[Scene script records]
= = = = =

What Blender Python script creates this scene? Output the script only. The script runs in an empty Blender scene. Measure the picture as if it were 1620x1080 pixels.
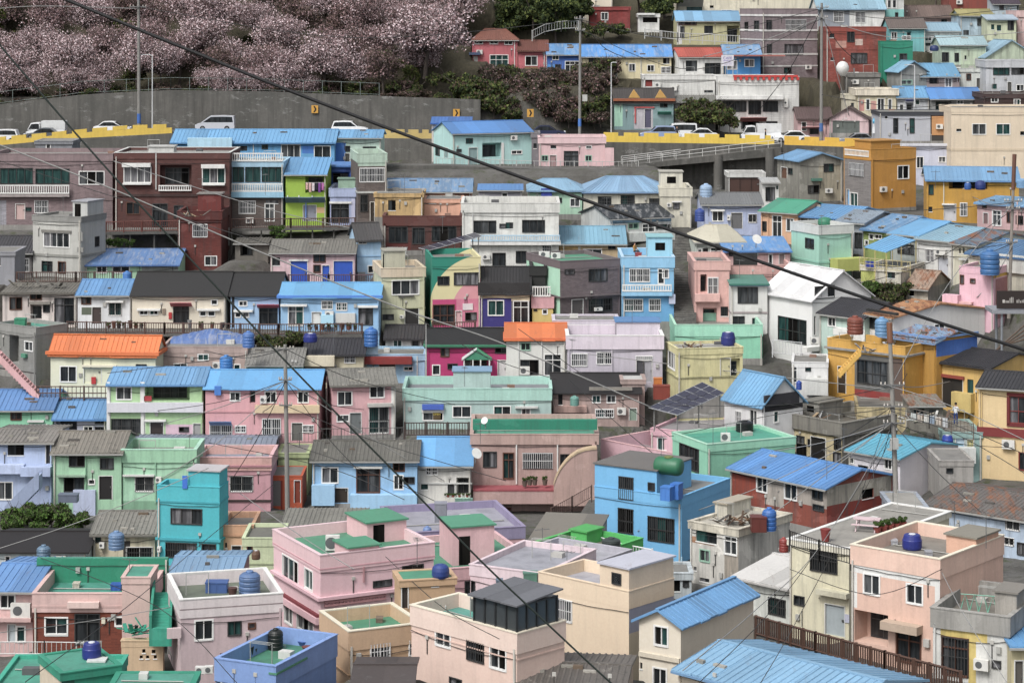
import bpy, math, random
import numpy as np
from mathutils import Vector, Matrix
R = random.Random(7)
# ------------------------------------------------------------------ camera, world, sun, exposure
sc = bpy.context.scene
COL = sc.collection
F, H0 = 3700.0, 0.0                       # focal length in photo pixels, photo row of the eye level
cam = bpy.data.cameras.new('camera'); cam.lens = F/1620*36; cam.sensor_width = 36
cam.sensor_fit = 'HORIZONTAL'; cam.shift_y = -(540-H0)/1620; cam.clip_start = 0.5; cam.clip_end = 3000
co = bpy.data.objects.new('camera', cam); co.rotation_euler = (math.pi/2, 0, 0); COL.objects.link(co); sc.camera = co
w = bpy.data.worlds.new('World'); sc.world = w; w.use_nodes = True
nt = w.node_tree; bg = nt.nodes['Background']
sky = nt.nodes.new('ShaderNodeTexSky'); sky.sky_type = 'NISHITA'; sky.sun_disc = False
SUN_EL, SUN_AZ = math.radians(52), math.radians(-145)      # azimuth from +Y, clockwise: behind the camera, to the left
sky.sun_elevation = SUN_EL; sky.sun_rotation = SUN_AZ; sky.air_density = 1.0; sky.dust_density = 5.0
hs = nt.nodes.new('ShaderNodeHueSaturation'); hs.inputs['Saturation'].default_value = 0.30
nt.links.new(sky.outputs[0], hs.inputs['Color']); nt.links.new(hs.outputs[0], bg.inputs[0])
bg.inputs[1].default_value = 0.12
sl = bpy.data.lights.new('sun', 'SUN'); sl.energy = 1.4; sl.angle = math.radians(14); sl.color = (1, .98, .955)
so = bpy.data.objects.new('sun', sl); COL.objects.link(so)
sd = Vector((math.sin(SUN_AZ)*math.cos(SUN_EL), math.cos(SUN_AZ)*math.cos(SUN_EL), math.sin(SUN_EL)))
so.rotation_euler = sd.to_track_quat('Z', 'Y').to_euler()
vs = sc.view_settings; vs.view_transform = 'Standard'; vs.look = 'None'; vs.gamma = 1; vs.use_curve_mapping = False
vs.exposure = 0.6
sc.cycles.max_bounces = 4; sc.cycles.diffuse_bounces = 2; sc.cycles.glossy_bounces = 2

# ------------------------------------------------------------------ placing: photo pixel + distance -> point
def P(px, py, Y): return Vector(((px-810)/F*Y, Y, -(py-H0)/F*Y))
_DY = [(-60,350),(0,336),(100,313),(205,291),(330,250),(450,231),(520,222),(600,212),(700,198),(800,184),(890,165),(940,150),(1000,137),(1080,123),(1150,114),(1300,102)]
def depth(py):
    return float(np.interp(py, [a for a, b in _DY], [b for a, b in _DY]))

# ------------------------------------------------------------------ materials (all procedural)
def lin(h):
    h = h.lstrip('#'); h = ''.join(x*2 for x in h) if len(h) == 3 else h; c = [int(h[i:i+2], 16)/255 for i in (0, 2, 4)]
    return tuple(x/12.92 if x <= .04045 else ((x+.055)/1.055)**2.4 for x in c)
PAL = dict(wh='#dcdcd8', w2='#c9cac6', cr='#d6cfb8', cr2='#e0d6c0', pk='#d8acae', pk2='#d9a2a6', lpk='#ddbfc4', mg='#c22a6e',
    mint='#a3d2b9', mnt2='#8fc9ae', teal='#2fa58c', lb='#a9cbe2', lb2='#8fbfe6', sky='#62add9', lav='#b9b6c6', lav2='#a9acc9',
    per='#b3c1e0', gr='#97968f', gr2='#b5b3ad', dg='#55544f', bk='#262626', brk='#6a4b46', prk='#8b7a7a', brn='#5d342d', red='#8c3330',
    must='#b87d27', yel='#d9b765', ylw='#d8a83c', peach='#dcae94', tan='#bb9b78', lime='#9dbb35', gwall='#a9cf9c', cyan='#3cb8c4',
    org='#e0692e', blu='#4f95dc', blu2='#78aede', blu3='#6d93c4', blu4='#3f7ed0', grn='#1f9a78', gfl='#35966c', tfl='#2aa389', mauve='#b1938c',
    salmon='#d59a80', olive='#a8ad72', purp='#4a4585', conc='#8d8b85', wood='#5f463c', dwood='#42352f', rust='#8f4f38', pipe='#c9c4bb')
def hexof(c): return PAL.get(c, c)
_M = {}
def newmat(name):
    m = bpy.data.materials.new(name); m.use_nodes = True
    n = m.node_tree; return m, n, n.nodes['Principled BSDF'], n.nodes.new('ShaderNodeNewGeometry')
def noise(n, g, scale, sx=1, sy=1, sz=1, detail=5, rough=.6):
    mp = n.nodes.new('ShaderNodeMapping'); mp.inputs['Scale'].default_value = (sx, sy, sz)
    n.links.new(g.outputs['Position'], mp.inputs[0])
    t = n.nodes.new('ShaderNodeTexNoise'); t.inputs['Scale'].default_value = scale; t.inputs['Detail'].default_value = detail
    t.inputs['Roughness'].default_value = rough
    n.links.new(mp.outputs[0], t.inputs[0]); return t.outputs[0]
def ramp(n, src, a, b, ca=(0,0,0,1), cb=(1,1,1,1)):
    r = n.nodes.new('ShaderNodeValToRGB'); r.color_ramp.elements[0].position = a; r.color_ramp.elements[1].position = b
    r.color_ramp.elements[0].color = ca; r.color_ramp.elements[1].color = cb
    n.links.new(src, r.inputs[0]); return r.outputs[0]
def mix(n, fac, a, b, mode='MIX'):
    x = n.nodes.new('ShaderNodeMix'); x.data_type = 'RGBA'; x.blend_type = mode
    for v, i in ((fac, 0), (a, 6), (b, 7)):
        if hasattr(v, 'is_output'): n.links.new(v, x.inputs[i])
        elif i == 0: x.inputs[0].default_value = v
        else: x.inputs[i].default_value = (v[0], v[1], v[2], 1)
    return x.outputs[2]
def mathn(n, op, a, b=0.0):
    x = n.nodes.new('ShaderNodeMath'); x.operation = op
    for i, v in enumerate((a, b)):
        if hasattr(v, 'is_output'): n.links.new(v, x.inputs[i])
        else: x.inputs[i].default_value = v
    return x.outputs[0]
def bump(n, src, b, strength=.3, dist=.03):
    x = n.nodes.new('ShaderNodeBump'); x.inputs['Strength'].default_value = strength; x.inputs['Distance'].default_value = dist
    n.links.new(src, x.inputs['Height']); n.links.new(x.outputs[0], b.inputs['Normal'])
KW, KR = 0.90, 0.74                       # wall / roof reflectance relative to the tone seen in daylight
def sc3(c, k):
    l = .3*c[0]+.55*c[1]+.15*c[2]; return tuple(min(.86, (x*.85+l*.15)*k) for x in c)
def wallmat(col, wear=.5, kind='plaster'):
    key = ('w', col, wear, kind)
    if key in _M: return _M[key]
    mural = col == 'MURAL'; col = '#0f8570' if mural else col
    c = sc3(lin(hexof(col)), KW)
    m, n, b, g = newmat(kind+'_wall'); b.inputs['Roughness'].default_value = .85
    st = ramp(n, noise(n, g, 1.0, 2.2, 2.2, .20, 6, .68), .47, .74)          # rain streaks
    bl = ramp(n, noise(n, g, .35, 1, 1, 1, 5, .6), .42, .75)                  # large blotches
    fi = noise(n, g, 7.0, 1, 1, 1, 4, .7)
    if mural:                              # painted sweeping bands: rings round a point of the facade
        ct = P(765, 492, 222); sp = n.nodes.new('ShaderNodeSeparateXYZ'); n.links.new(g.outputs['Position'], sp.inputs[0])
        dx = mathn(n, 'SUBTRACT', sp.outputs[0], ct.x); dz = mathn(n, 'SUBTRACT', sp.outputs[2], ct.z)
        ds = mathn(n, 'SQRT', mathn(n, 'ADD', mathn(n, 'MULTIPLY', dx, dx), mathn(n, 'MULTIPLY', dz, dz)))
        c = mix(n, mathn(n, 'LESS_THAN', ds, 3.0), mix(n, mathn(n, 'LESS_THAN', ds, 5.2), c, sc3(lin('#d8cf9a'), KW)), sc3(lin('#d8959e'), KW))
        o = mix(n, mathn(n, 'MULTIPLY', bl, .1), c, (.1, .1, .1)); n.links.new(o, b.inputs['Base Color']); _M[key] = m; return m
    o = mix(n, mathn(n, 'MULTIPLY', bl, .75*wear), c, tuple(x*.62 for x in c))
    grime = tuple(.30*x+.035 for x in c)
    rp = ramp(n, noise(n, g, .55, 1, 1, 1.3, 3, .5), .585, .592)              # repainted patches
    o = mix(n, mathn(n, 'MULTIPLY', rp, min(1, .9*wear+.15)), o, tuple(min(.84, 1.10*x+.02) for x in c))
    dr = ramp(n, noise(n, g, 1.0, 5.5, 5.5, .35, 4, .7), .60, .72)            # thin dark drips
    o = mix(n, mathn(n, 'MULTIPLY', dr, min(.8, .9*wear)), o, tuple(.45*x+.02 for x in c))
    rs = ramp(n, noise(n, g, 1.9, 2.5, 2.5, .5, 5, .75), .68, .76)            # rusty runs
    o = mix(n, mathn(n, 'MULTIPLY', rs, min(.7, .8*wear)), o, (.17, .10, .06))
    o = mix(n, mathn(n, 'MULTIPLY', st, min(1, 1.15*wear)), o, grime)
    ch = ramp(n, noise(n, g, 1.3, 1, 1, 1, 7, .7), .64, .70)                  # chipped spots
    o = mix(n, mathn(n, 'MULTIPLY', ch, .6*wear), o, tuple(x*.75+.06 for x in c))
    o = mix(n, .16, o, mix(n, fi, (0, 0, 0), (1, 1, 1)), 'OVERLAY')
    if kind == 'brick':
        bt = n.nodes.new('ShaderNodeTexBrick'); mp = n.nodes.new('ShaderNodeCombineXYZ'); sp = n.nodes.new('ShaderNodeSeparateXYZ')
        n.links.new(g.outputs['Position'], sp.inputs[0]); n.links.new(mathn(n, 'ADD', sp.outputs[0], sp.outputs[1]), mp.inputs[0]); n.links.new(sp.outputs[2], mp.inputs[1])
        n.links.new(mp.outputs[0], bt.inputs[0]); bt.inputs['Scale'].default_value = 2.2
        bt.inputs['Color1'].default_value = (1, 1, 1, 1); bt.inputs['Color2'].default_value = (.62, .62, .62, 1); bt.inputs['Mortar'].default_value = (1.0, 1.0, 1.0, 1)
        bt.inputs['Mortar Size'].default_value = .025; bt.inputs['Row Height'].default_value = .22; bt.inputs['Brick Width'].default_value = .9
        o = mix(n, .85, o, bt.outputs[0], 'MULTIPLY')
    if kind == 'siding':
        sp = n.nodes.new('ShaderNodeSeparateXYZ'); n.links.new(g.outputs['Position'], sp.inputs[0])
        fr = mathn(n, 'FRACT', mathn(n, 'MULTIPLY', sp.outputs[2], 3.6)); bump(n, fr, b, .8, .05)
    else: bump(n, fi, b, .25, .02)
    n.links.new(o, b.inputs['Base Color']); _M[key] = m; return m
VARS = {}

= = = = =

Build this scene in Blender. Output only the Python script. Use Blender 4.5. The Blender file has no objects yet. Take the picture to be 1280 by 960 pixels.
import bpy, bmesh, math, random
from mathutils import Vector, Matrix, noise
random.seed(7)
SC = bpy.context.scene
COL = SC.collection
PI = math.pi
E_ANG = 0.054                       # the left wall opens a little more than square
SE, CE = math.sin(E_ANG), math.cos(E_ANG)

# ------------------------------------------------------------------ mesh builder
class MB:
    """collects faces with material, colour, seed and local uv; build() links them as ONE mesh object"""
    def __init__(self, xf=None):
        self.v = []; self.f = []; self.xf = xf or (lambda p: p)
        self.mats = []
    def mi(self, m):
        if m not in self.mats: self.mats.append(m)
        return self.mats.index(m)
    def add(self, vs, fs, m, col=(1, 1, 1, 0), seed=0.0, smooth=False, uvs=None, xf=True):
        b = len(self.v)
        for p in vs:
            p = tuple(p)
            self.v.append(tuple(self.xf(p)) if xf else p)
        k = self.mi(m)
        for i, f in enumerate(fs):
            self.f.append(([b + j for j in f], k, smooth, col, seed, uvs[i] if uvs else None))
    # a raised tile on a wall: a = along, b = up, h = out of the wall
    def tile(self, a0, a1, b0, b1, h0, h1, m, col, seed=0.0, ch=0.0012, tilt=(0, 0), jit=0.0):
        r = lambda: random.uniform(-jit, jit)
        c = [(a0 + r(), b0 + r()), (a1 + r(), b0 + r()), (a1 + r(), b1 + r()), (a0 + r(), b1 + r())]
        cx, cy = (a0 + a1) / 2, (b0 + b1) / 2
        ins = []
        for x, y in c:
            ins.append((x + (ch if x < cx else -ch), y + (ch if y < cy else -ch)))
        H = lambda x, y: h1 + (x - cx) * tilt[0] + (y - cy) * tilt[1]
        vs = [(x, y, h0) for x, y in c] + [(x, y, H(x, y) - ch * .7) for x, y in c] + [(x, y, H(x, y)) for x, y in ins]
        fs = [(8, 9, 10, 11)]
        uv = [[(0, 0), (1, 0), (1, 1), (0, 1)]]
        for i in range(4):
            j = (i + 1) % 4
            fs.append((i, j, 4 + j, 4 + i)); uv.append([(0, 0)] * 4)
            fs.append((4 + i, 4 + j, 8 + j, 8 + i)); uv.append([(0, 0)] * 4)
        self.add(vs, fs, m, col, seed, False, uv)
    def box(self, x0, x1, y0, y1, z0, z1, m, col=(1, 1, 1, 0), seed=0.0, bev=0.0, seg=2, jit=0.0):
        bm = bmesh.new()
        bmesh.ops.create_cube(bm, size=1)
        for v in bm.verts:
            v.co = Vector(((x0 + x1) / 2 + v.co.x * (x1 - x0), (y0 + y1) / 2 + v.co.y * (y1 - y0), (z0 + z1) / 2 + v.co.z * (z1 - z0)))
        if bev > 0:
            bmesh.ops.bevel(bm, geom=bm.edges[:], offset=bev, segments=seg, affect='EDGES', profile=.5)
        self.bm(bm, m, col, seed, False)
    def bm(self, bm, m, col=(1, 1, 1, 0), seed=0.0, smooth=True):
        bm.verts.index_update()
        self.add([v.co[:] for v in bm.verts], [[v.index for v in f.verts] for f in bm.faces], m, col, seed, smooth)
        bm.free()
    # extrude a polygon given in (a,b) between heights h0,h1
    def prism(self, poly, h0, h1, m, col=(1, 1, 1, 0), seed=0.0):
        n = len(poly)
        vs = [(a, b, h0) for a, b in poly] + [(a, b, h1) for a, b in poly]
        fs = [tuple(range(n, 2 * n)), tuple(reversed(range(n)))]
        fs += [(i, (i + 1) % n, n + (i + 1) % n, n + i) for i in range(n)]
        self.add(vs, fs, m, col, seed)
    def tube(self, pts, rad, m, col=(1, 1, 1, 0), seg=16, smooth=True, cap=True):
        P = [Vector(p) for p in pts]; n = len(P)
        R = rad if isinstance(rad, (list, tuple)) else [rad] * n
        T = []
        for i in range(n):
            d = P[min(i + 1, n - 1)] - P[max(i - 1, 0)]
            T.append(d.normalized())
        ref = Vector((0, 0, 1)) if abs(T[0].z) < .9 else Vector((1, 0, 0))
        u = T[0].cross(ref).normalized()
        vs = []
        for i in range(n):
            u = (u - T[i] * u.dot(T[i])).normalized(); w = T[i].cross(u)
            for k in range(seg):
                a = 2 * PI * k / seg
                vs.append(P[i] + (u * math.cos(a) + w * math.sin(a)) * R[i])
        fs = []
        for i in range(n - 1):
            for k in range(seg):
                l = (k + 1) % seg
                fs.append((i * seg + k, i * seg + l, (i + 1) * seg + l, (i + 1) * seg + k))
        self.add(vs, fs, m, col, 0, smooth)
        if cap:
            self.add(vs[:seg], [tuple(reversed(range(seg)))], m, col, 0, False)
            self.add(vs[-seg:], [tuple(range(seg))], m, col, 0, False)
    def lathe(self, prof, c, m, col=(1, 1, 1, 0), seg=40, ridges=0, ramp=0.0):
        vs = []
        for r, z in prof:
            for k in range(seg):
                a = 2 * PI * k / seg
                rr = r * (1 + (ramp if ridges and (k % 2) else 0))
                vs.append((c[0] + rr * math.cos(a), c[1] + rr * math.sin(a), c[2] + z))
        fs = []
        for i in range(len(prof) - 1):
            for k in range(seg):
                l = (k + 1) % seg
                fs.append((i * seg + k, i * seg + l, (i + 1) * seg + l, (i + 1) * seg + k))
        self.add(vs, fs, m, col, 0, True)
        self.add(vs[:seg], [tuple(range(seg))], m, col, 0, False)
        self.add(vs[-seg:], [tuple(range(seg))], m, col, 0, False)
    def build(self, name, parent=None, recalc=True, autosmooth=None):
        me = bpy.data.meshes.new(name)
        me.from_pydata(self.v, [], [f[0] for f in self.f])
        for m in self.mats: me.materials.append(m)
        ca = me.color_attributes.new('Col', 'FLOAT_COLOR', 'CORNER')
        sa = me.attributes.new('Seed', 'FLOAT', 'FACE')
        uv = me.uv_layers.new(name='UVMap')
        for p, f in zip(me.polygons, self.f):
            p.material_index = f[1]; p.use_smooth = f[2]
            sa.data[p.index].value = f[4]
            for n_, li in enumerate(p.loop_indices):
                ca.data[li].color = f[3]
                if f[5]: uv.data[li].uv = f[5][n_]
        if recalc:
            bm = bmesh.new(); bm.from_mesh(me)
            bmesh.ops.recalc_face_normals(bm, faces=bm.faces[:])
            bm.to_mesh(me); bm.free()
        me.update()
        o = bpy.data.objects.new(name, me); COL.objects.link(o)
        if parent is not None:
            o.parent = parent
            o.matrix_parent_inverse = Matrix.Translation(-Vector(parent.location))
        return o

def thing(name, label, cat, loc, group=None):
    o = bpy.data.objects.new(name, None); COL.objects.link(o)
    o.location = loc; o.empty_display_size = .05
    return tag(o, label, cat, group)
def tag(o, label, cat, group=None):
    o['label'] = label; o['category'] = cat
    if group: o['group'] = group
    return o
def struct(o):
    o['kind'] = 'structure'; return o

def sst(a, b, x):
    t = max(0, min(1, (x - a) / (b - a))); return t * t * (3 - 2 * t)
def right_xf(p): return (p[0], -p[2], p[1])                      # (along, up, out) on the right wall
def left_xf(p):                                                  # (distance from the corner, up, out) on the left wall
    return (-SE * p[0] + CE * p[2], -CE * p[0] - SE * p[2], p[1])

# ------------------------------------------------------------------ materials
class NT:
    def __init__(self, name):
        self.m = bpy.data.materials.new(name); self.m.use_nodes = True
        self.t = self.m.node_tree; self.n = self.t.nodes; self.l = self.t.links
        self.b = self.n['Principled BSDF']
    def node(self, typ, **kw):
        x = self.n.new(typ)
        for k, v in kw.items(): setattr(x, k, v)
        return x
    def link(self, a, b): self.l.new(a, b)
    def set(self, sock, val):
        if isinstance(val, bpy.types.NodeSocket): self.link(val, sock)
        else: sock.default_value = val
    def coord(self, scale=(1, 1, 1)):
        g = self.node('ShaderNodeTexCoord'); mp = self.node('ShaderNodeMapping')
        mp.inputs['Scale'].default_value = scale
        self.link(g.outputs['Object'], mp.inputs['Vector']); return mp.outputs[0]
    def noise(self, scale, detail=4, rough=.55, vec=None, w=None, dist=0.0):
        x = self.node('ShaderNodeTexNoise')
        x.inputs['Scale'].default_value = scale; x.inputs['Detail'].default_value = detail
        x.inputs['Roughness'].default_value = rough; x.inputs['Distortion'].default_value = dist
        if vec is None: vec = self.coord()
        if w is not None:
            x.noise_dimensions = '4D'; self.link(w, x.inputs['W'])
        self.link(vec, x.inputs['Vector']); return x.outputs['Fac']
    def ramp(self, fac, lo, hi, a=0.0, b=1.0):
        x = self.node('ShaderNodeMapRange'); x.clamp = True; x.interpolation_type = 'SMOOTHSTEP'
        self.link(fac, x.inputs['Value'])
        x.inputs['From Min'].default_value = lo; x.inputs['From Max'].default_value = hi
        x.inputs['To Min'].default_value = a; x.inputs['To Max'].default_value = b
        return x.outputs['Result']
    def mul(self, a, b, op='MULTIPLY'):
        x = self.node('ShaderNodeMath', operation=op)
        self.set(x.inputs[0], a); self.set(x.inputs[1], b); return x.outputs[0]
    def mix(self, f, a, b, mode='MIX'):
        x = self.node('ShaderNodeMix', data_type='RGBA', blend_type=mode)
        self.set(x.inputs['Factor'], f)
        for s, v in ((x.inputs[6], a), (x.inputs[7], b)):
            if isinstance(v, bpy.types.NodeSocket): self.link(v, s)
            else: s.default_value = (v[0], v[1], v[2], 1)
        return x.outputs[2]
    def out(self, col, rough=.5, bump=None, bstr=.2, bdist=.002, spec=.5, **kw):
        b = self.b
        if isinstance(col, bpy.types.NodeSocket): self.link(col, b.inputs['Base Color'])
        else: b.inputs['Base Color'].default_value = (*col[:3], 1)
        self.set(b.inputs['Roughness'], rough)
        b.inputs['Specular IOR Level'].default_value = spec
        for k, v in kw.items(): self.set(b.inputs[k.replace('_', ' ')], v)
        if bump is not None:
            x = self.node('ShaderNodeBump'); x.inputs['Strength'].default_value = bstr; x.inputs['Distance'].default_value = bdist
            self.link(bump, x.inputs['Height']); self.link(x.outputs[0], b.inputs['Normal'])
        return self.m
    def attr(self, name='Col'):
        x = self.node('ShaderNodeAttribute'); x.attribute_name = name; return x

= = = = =

Directions :: Copy out precisely the lines from the line with "Build this scene" to the line with "SE, CE = math.sin(E_ANG), math.cos(E_ANG)" in the material above, including those two lines and omitting all the rest.

Completed task ::
Build this scene in Blender. Output only the Python script. Use Blender 4.5. The Blender file has no objects yet. Take the picture to be 1280 by 960 pixels.
import bpy, bmesh, math, random
from mathutils import Vector, Matrix, noise
random.seed(7)
SC = bpy.context.scene
COL = SC.collection
PI = math.pi
E_ANG = 0.054                       # the left wall opens a little more than square
SE, CE = math.sin(E_ANG), math.cos(E_ANG)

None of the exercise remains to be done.